Study says many USA dial-up users don’t want broadband

Posted on July 3, 2008  /  1 Comments

A new study suggests that attitude rather than availability may be the key reason why more Americans don’t have high-speed Internet access.

The findings from the Pew Internet and American Life Project challenge the argument that broadband providers need to more aggressively roll out supply to meet demand.

Only 14 percent of dial-up users say they’re stuck with the older, slower connection technology because they can’t get broadband in their neighborhoods, Pew reported Wednesday.

Thirty-five percent say they’re still on dial-up because broadband prices are too high, while another 19 percent say nothing would persuade them to upgrade. The remainder have other reasons or do not know.

Read the full story in Associated Press here.

1 Comment

  1. Interesting that rural users express a greater interest in broadband than urban.

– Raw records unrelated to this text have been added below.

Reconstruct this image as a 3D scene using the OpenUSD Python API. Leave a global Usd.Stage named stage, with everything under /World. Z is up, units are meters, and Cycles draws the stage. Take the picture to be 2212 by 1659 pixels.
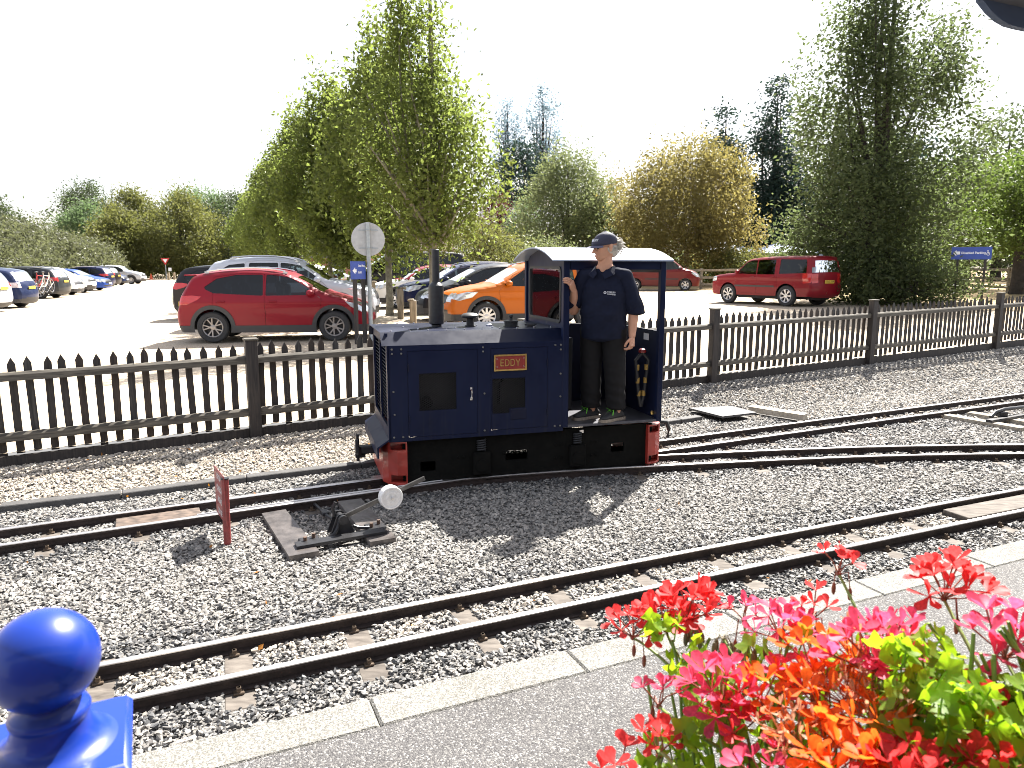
import math, random
import numpy as np, trimesh, shapely, shapely.affinity
from shapely.geometry import Polygon, Point, LineString, box as sbox
import manifold3d as m3
import usdkit, meshkit
from pxr import Usd, UsdGeom, UsdLux, UsdShade, Gf, Sdf, Vt

random.seed(7); RNG = np.random.default_rng(7)
stage = Usd.Stage.CreateInMemory()
UsdGeom.SetStageUpAxis(stage, 'Z'); UsdGeom.SetStageMetersPerUnit(stage, 1.0)
UsdGeom.Xform.Define(stage, '/World'); UsdGeom.Scope.Define(stage, '/World/Looks')
D2R = math.pi / 180

# ---------------------------------------------------------------- camera, sky, sun
EYE = 1.62
cam = UsdGeom.Camera.Define(stage, '/World/camera')
cam.CreateHorizontalApertureAttr(36.0); cam.CreateVerticalApertureAttr(27.0)
cam.CreateFocalLengthAttr(36.0 * 1560 / 2212)
cam.CreateClippingRangeAttr(Gf.Vec2f(0.05, 5000))
cam.CreateExposureAttr(2.15)
cam.CreateFStopAttr(14.0); cam.CreateFocusDistanceAttr(6.5)
cam.AddTranslateOp().Set(Gf.Vec3d(0, 0, EYE)); cam.AddRotateXOp().Set(90 - 9.3)

SUN_EL, SUN_AZ = 50 * D2R, 27 * D2R            # azimuth from +y towards +x
SUN = np.array([math.sin(SUN_AZ) * math.cos(SUN_EL), math.cos(SUN_AZ) * math.cos(SUN_EL), math.sin(SUN_EL)])
sun = UsdLux.DistantLight.Define(stage, '/World/sun')
sun.CreateIntensityAttr(1.25); sun.CreateAngleAttr(0.55); sun.CreateNormalizeAttr(True); sun.CreateColorAttr(Gf.Vec3f(1.0, 0.955, 0.89))
_m = Gf.Matrix4d().SetLookAt(Gf.Vec3d(*SUN), Gf.Vec3d(0, 0, 0), Gf.Vec3d(0, 0, 1)).GetInverse()
sun.AddTransformOp().Set(_m)
sky = UsdLux.DomeLight.Define(stage, '/World/sky')
sky.GetPrim().SetCustomDataByKey('kind', 'structure')
skym = usdkit.material(stage, '/World/Looks/sky_look', {
    'tc': ('texture_coordinate', {}),
    's': ('sky_texture', {'sky_type': 'single_scattering', 'sun_disc': False, 'sun_elevation': SUN_EL, 'sun_rotation': SUN_AZ, 'air_density': 1.0, 'aerosol_density': 3.0, 'ozone_density': 1.0}),
    'veil': ('mix_color', {'blend_type': 'mix', 'fac': .32, 'b': (9.0, 8.8, 8.7)}),
    'b': ('background_shader', {'strength': 0.05})}, [('s.color', 'veil.a'), ('veil.result', 'b.color')], surface='b.background')
UsdShade.MaterialBindingAPI.Apply(sky.GetPrim()).Bind(skym)

# ---------------------------------------------------------------- helpers
_count = {}
def numbered(parent, name):
    k = (str(parent), name); n = _count.get(k, 0); _count[k] = n + 1
    return f'{parent}/{name}' + (f'_{n:03d}' if n else '')
def meta(p, label=None, cat=None, group=None, kind=None):
    for k, v in (('label', label), ('category', cat), ('group', group), ('kind', kind)):
        if v: p.SetCustomDataByKey(k, v)
    return p
def thing(name, label, cat, loc=(0, 0, 0), rotz=0, group=None, kind=None):
    path = numbered('/World', name); x = UsdGeom.Xform.Define(stage, path)
    x.AddTranslateOp().Set(Gf.Vec3d(*map(float, loc)))
    if rotz: x.AddRotateZOp().Set(float(rotz))
    meta(x.GetPrim(), label, cat, group, kind); return path

class MB:
    """collects shapes into one mesh"""
    def __init__(s): s.v, s.f, s.n = [], [], 0
    def add(s, v, f, M=None):
        v = np.asarray(v, float); f = np.asarray(f, int)
        if f.shape[1] == 4: f = np.vstack([f[:, [0, 1, 2]], f[:, [0, 2, 3]]])
        if M is not None: v = v @ np.asarray(M)[:3, :3].T + np.asarray(M)[:3, 3]
        s.v.append(v); s.f.append(f + s.n); s.n += len(v); return s
    def tm(s, t, M=None): return s.add(t.vertices, t.faces, M)
    def box(s, c, d, M=None, b=0.0):
        v, f = cbox(d, b); return s.add(v + np.asarray(c, float), f, M)
    def tube(s, pts, r, n=8, M=None, cap=True):
        v, f = tube(pts, r, n, cap); return s.add(v, f, M)
    def lathe(s, prof, n=24, M=None):
        v, f = lathe(prof, n); return s.add(v, f, M)
    def prism(s, poly, z0, z1, M=None):
        t = extr(poly, z1 - z0); t.apply_translation([0, 0, z0]); return s.tm(t, M)
    def arrays(s): return (np.vstack(s.v), np.vstack(s.f)) if s.v else (np.zeros((0, 3)), np.zeros((0, 3), int))
_CB = None
def cbox(d, b=0.0):
    global _CB
    h = np.asarray(d, float) / 2
    if b <= 0:
        v = np.array([[x, y, z] for x in (-1, 1) for y in (-1, 1) for z in (-1, 1)]) * h
        return v, np.array([[0, 1, 3, 2], [4, 6, 7, 5], [0, 4, 5, 1], [2, 3, 7, 6], [0, 2, 6, 4], [1, 5, 7, 3]])
    b = min(b, h.min() * .95)
    sg = np.array([[x, y, z] for x in (-1, 1) for y in (-1, 1) for z in (-1, 1)], float)
    if _CB is None:
        u = np.vstack([np.where(np.eye(3)[a] > 0, sg, sg * .7) for a in range(3)])
        hull = trimesh.Trimesh(u, scipy_hull(u), process=False); hull.fix_normals(); _CB = np.array(hull.faces)
    v = np.vstack([np.where(np.eye(3)[a] > 0, sg * h, sg * (h - b)) for a in range(3)])
    return v, _CB
def scipy_hull(p):
    from scipy.spatial import ConvexHull
    return ConvexHull(p).simplices
def tube(pts, r, n=8, cap=True):
    p = np.asarray(pts, float); k = len(p); r = np.broadcast_to(np.asarray(r, float), (k,))
    t = np.gradient(p, axis=0); t /= np.linalg.norm(t, axis=1, keepdims=True) + 1e-12
    ref = np.array([0, 0, 1.0]) if abs(t[:, 2]).mean() < .8 else np.array([1.0, 0, 0])
    a = np.cross(t, ref); a /= np.linalg.norm(a, axis=1, keepdims=True) + 1e-12
    b = np.cross(t, a); g = np.arange(n) * 2 * np.pi / n
    v = p[:, None] + r[:, None, None] * (np.cos(g)[None, :, None] * a[:, None] + np.sin(g)[None, :, None] * b[:, None])
    v = v.reshape(-1, 3); i, j = np.meshgrid(np.arange(k - 1), np.arange(n), indexing='ij')
    q = np.stack([i * n + j, (i + 1) * n + j, (i + 1) * n + (j + 1) % n, i * n + (j + 1) % n], -1).reshape(-1, 4)
    f = np.vstack([q[:, [0, 1, 2]], q[:, [0, 2, 3]]])
    if cap:
        v = np.vstack([v, p[:1], p[-1:]]); j = np.arange(n)
        f = np.vstack([f, np.stack([np.full(n, k * n), j, (j + 1) % n], 1), np.stack([np.full(n, k * n + 1), (k - 1) * n + (j + 1) % n, (k - 1) * n + j], 1)])
    return v, f
def lathe(prof, n=24):
    p = np.asarray(prof, float); k = len(p); g = np.arange(n) * 2 * np.pi / n
    v = np.stack([p[:, None, 0] * np.cos(g), p[:, None, 0] * np.sin(g), np.broadcast_to(p[:, None, 1], (k, n))], -1).reshape(-1, 3)
    i, j = np.meshgrid(np.arange(k - 1), np.arange(n), indexing='ij')
    q = np.stack([i * n + j, i * n + (j + 1) % n, (i + 1) * n + (j + 1) % n, (i + 1) * n + j], -1).reshape(-1, 4)
    return v, np.vstack([q[:, [0, 1, 2]], q[:, [0, 2, 3]]])
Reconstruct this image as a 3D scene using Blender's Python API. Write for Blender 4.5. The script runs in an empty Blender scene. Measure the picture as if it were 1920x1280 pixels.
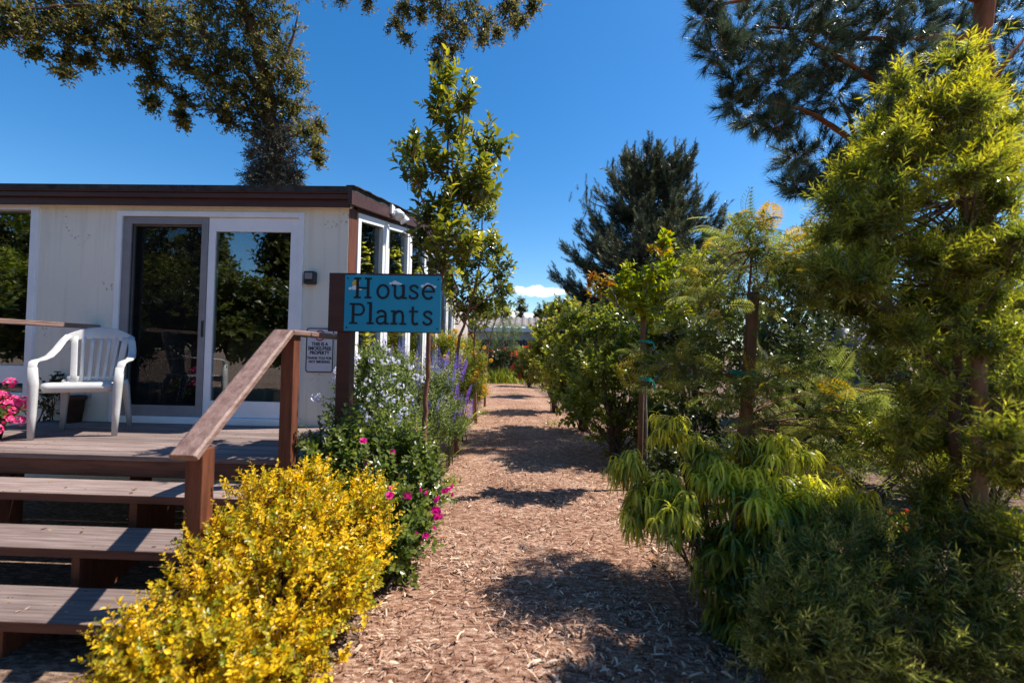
import bpy, math, random
import numpy as np
from mathutils import Vector, Matrix, Euler

rng = np.random.default_rng(11)
random.seed(11)
PI = math.pi
sc = bpy.context.scene
COL = sc.collection

# ------------------------------------------------------------------ camera
FPX = 830.0
EYE = 1.52
cam_d = bpy.data.cameras.new('camera')
cam = bpy.data.objects.new('camera', cam_d)
COL.objects.link(cam)
sc.camera = cam
cam_d.sensor_fit = 'HORIZONTAL'
cam_d.sensor_width = 36.0
cam_d.lens = 36.0 * FPX / 1920.0
cam_d.clip_end = 3000
cam_d.clip_start = 0.05
M3 = (Matrix.Rotation(math.radians(1.82), 3, 'Z') @ Matrix.Rotation(math.radians(90 + 1.48), 3, 'X')
      @ Matrix.Rotation(0.02, 3, 'Z'))
cam.location = (0, 0, EYE)
cam.rotation_euler = M3.to_euler()
cam_d.dof.use_dof = True
cam_d.dof.focus_distance = 4.6
cam_d.dof.aperture_fstop = 1.25


def at(px, py, Y):
    """world point at depth Y on the sight line of a photo pixel"""
    d = M3 @ Vector(((px - 960) / FPX, (640 - py) / FPX, -1.0))
    k = Y / d.y
    return np.array((d.x * k, Y, EYE + d.z * k))


# ------------------------------------------------------------------ tagging
def tag(o, label=None, cat=None, group=None, kind=None):
    if label: o['label'] = label
    if cat: o['category'] = cat
    if group: o['group'] = group
    if kind: o['kind'] = kind
    return o


def thing(name, label, cat, loc=(0, 0, 0), group=None):
    o = bpy.data.objects.new(name, None)
    COL.objects.link(o)
    o.location = loc
    o.empty_display_size = 0.1
    return tag(o, label, cat, group)


def origin_of(o):
    v = Vector((0, 0, 0))
    while o is not None:
        v += o.location
        o = o.parent
    return np.array(v)


def unit(v):
    v = np.asarray(v, float)
    return v / np.maximum(np.linalg.norm(v, axis=-1, keepdims=True), 1e-9)


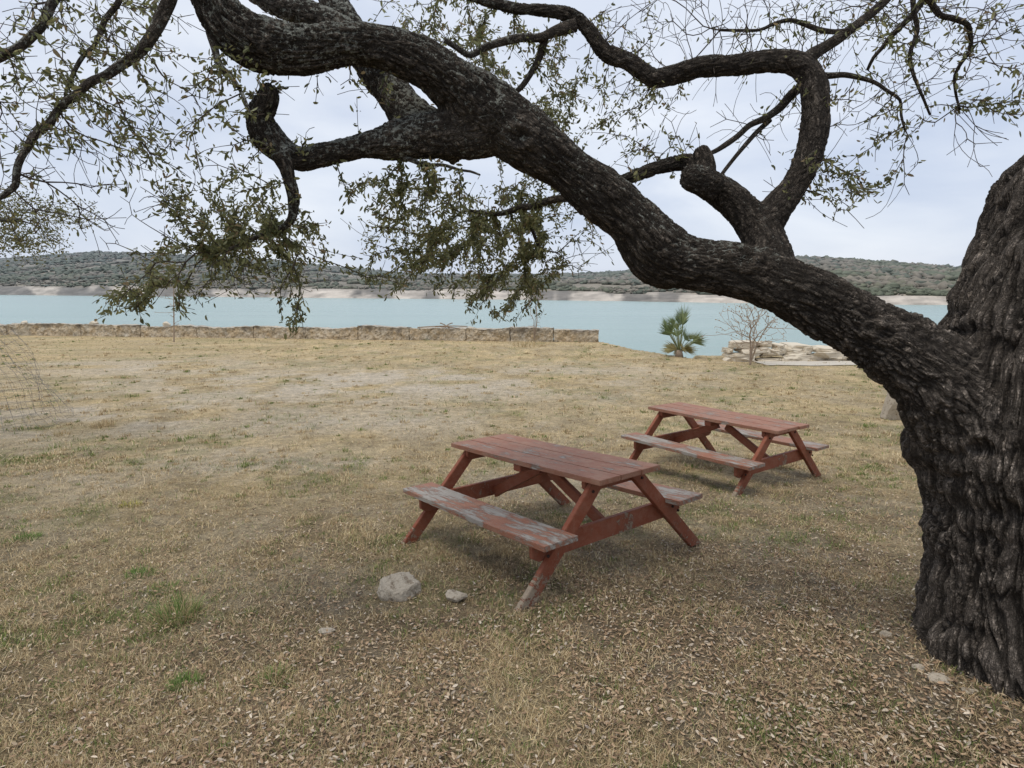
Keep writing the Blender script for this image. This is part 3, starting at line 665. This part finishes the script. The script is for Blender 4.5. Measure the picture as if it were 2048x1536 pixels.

    This suggests that the flat-rate, bundled pricing for local calls that is found in the US and Canada (but not anywhere else) could be playing a role. In the flat-rate system, you do not pay for the minutes you are connected; all you pay for are the ISP charges. This makes dial-up a lot cheaper in the US and Canada than elsewhere, if the call is local. In the urban areas,the call to the ISP is almost always a local call. In rural areas, it may not be. Thus, it is possible that the rural users find dial-up to be expensive (in addition to the normal quality concerns).